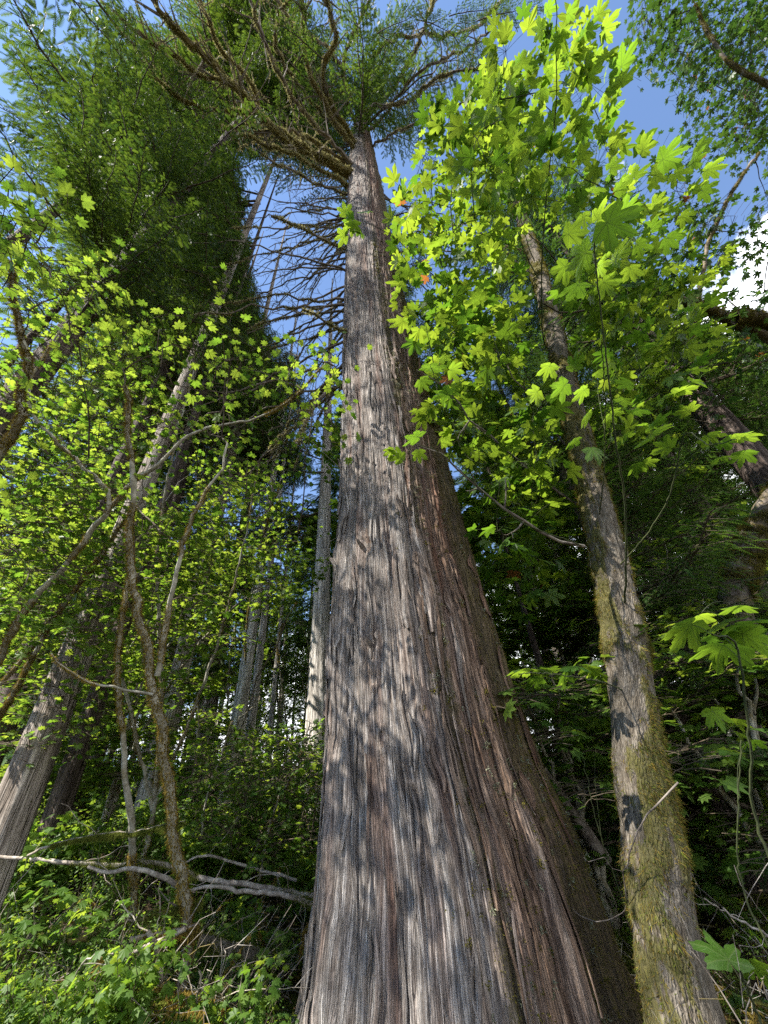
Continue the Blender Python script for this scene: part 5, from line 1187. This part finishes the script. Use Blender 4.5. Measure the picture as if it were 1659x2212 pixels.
# maple seedlings low on the left
for k, (x, y, D, n, lab) in enumerate([(110, 1905, 3.6, 12, 'bright maple seedling under the level mossy branch'), (165, 1925, 3.5, 9, 'drooping maple seedling left of the slender stem'), (60, 2000, 3.4, 14, 'thick maple seedling patch at the left edge above the mossy log'), (20, 2020, 3.3, 12, 'maple seedling touching the left edge'), (180, 1985, 3.4, 12, 'maple seedling just above the mossy log'), (230, 1975, 3.5, 9, 'maple seedling right above the mossy log end'), (300, 1960, 3.3, 8, 'darker maple seedling in front of the twig tangle'),
        (560, 1850, 4.8, 12, 'maple seedling above the brown fallen pole'), (680, 1870, 4.4, 5, 'little seedling against the giant trunk edge'), (540, 2070, 3.6, 8, 'pale seedling lower right of the stout stem'), (610, 2020, 4.0, 6, 'seedling beside the left foot of the giant cedar'), (440, 2180, 3.0, 8, 'seedling at the bottom below the stout stem'), (50, 2160, 2.8, 9, 'seedling in the bottom left corner'), (180, 2190, 2.8, 8, 'seedling at the bottom left of the snag'), (60, 1850, 4.4, 8, 'seedling above the left end of the long pole'), (520, 2200, 3.1, 7, 'small seedling low near the giant cedar foot')]):
    q = np.random.default_rng(700 + k); c = at_D(x, y, D); g = gnd(c); c[2] = max(c[2], g[2] + .15)
    t = thing('maple_seedling', lab, 'seedling', g); P = resample([g, g + (c - g) * .5 + [.02, .01, 0], c], 8, .005, q) - g
    b = MB(); V, F, uv = tube(P, np.linspace(.005, .002, 8), 4); b.add(V, F, 0, .5, uv); put('stem', b.build('stem', ['green_stem']), t)
    for j in range(n):
        a = q.uniform(0, 6.28); rr_ = .22 * q.uniform(.2, 1); o_ = np.array([math.cos(a) * rr_, math.sin(a) * rr_, q.uniform(-.1, .06)]); p = P[-1] + o_; sz = .085 * q.uniform(.7, 1.2)
        b = MB(); V, F, uv = tube(np.array([P[-2], P[-1] + o_ * .5, p]), .0013, 3); b.add(V, F, 0, .5, uv); put('leaf_stalk', b.build('leaf_stalk', ['green_stem']), t)
        m3 = frames((o_ * [1, 1, .2] + [0, 0, -.03])[None], (np.array([0, 0, 1.0]) + q.normal(0, .25, 3))[None], sz)[0]; m = Matrix.Identity(4)
        for i in range(3):
            for jj in range(3): m[i][jj] = m3[i][jj]
            m[i][3] = p[i]
        put('leaf', leafmesh('vine')[q.integers(8)], t, m)
print('triangles', sum(len(m.loops) - 2 * len(m.polygons) for m in bpy.data.meshes), 'objects', len(bpy.data.objects))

===============

The request: Repeat the data exactly, without the pictures.

Reply:
Continue the Blender Python script for this scene: part 5, from line 1187. This part finishes the script. Use Blender 4.5. Measure the picture as if it were 1659x2212 pixels.
# maple seedlings low on the left
for k, (x, y, D, n, lab) in enumerate([(110, 1905, 3.6, 12, 'bright maple seedling under the level mossy branch'), (165, 1925, 3.5, 9, 'drooping maple seedling left of the slender stem'), (60, 2000, 3.4, 14, 'thick maple seedling patch at the left edge above the mossy log'), (20, 2020, 3.3, 12, 'maple seedling touching the left edge'), (180, 1985, 3.4, 12, 'maple seedling just above the mossy log'), (230, 1975, 3.5, 9, 'maple seedling right above the mossy log end'), (300, 1960, 3.3, 8, 'darker maple seedling in front of the twig tangle'),
        (560, 1850, 4.8, 12, 'maple seedling above the brown fallen pole'), (680, 1870, 4.4, 5, 'little seedling against the giant trunk edge'), (540, 2070, 3.6, 8, 'pale seedling lower right of the stout stem'), (610, 2020, 4.0, 6, 'seedling beside the left foot of the giant cedar'), (440, 2180, 3.0, 8, 'seedling at the bottom below the stout stem'), (50, 2160, 2.8, 9, 'seedling in the bottom left corner'), (180, 2190, 2.8, 8, 'seedling at the bottom left of the snag'), (60, 1850, 4.4, 8, 'seedling above the left end of the long pole'), (520, 2200, 3.1, 7, 'small seedling low near the giant cedar foot')]):
    q = np.random.default_rng(700 + k); c = at_D(x, y, D); g = gnd(c); c[2] = max(c[2], g[2] + .15)
    t = thing('maple_seedling', lab, 'seedling', g); P = resample([g, g + (c - g) * .5 + [.02, .01, 0], c], 8, .005, q) - g
    b = MB(); V, F, uv = tube(P, np.linspace(.005, .002, 8), 4); b.add(V, F, 0, .5, uv); put('stem', b.build('stem', ['green_stem']), t)
    for j in range(n):
        a = q.uniform(0, 6.28); rr_ = .22 * q.uniform(.2, 1); o_ = np.array([math.cos(a) * rr_, math.sin(a) * rr_, q.uniform(-.1, .06)]); p = P[-1] + o_; sz = .085 * q.uniform(.7, 1.2)
        b = MB(); V, F, uv = tube(np.array([P[-2], P[-1] + o_ * .5, p]), .0013, 3); b.add(V, F, 0, .5, uv); put('leaf_stalk', b.build('leaf_stalk', ['green_stem']), t)
        m3 = frames((o_ * [1, 1, .2] + [0, 0, -.03])[None], (np.array([0, 0, 1.0]) + q.normal(0, .25, 3))[None], sz)[0]; m = Matrix.Identity(4)
        for i in range(3):
            for jj in range(3): m[i][jj] = m3[i][jj]
            m[i][3] = p[i]
        put('leaf', leafmesh('vine')[q.integers(8)], t, m)
print('triangles', sum(len(m.loops) - 2 * len(m.polygons) for m in bpy.data.meshes), 'objects', len(bpy.data.objects))